**** Data excerpt

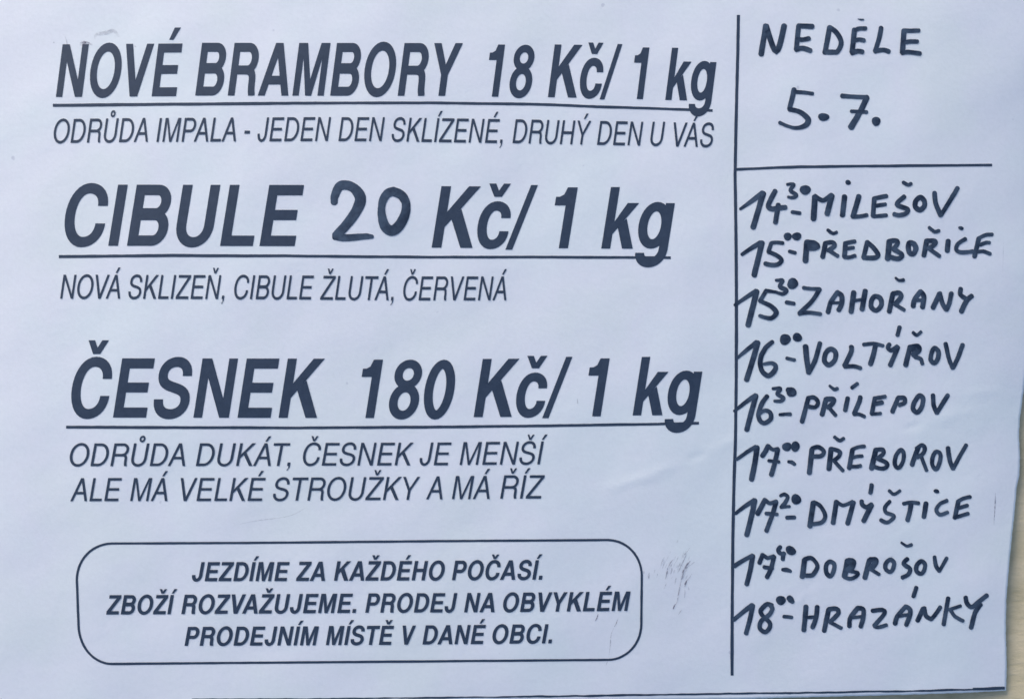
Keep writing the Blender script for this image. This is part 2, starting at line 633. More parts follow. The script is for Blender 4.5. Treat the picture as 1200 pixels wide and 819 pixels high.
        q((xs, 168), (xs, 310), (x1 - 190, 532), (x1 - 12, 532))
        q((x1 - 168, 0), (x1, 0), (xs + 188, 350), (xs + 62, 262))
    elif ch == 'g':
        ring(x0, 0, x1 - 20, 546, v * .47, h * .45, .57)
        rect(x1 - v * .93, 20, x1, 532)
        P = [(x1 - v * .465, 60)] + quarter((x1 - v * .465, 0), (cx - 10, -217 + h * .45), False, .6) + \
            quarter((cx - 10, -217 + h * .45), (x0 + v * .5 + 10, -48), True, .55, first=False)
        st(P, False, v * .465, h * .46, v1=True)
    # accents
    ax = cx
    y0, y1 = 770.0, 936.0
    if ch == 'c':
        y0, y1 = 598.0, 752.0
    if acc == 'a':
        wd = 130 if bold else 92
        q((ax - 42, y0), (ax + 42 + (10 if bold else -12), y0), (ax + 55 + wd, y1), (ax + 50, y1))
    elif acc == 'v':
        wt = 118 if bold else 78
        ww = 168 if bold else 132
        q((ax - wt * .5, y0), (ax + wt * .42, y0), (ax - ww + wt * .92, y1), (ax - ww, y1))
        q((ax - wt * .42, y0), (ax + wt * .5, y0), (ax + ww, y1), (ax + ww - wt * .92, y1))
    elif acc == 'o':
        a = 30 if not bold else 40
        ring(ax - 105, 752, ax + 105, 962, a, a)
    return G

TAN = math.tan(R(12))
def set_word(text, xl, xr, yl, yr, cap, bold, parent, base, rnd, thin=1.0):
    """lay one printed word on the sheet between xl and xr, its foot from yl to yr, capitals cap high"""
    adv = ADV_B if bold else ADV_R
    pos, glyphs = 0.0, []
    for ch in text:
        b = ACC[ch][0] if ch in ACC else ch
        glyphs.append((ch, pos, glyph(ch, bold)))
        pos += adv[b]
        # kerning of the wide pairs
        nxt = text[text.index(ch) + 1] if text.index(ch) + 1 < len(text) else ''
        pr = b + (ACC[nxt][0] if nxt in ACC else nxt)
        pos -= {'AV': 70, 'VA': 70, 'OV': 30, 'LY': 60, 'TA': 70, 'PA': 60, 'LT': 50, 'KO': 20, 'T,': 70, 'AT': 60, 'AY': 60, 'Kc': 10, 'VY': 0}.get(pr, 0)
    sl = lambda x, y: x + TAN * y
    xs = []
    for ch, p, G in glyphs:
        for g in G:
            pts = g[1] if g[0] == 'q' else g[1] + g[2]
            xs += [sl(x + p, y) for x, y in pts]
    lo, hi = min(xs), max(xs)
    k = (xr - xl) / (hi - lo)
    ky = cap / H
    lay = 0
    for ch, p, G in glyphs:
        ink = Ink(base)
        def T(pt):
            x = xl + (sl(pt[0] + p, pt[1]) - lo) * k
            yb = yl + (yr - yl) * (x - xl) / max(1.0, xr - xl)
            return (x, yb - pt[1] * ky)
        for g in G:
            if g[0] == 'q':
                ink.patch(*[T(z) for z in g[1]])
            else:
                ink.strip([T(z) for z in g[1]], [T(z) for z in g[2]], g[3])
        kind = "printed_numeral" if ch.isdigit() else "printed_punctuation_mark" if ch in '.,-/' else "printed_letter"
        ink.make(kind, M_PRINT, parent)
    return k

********

__Exercise details__
Repeat the listing in full and exactly. Do not include any images.

__Result below__
Keep writing the Blender script for this image. This is part 2, starting at line 633. More parts follow. The script is for Blender 4.5. Treat the picture as 1200 pixels wide and 819 pixels high.
        q((xs, 168), (xs, 310), (x1 - 190, 532), (x1 - 12, 532))
        q((x1 - 168, 0), (x1, 0), (xs + 188, 350), (xs + 62, 262))
    elif ch == 'g':
        ring(x0, 0, x1 - 20, 546, v * .47, h * .45, .57)
        rect(x1 - v * .93, 20, x1, 532)
        P = [(x1 - v * .465, 60)] + quarter((x1 - v * .465, 0), (cx - 10, -217 + h * .45), False, .6) + \
            quarter((cx - 10, -217 + h * .45), (x0 + v * .5 + 10, -48), True, .55, first=False)
        st(P, False, v * .465, h * .46, v1=True)
    # accents
    ax = cx
    y0, y1 = 770.0, 936.0
    if ch == 'c':
        y0, y1 = 598.0, 752.0
    if acc == 'a':
        wd = 130 if bold else 92
        q((ax - 42, y0), (ax + 42 + (10 if bold else -12), y0), (ax + 55 + wd, y1), (ax + 50, y1))
    elif acc == 'v':
        wt = 118 if bold else 78
        ww = 168 if bold else 132
        q((ax - wt * .5, y0), (ax + wt * .42, y0), (ax - ww + wt * .92, y1), (ax - ww, y1))
        q((ax - wt * .42, y0), (ax + wt * .5, y0), (ax + ww, y1), (ax + ww - wt * .92, y1))
    elif acc == 'o':
        a = 30 if not bold else 40
        ring(ax - 105, 752, ax + 105, 962, a, a)
    return G

TAN = math.tan(R(12))
def set_word(text, xl, xr, yl, yr, cap, bold, parent, base, rnd, thin=1.0):
    """lay one printed word on the sheet between xl and xr, its foot from yl to yr, capitals cap high"""
    adv = ADV_B if bold else ADV_R
    pos, glyphs = 0.0, []
    for ch in text:
        b = ACC[ch][0] if ch in ACC else ch
        glyphs.append((ch, pos, glyph(ch, bold)))
        pos += adv[b]
        # kerning of the wide pairs
        nxt = text[text.index(ch) + 1] if text.index(ch) + 1 < len(text) else ''
        pr = b + (ACC[nxt][0] if nxt in ACC else nxt)
        pos -= {'AV': 70, 'VA': 70, 'OV': 30, 'LY': 60, 'TA': 70, 'PA': 60, 'LT': 50, 'KO': 20, 'T,': 70, 'AT': 60, 'AY': 60, 'Kc': 10, 'VY': 0}.get(pr, 0)
    sl = lambda x, y: x + TAN * y
    xs = []
    for ch, p, G in glyphs:
        for g in G:
            pts = g[1] if g[0] == 'q' else g[1] + g[2]
            xs += [sl(x + p, y) for x, y in pts]
    lo, hi = min(xs), max(xs)
    k = (xr - xl) / (hi - lo)
    ky = cap / H
    lay = 0
    for ch, p, G in glyphs:
        ink = Ink(base)
        def T(pt):
            x = xl + (sl(pt[0] + p, pt[1]) - lo) * k
            yb = yl + (yr - yl) * (x - xl) / max(1.0, xr - xl)
            return (x, yb - pt[1] * ky)
        for g in G:
            if g[0] == 'q':
                ink.patch(*[T(z) for z in g[1]])
            else:
                ink.strip([T(z) for z in g[1]], [T(z) for z in g[2]], g[3])
        kind = "printed_numeral" if ch.isdigit() else "printed_punctuation_mark" if ch in '.,-/' else "printed_letter"
        ink.make(kind, M_PRINT, parent)
    return k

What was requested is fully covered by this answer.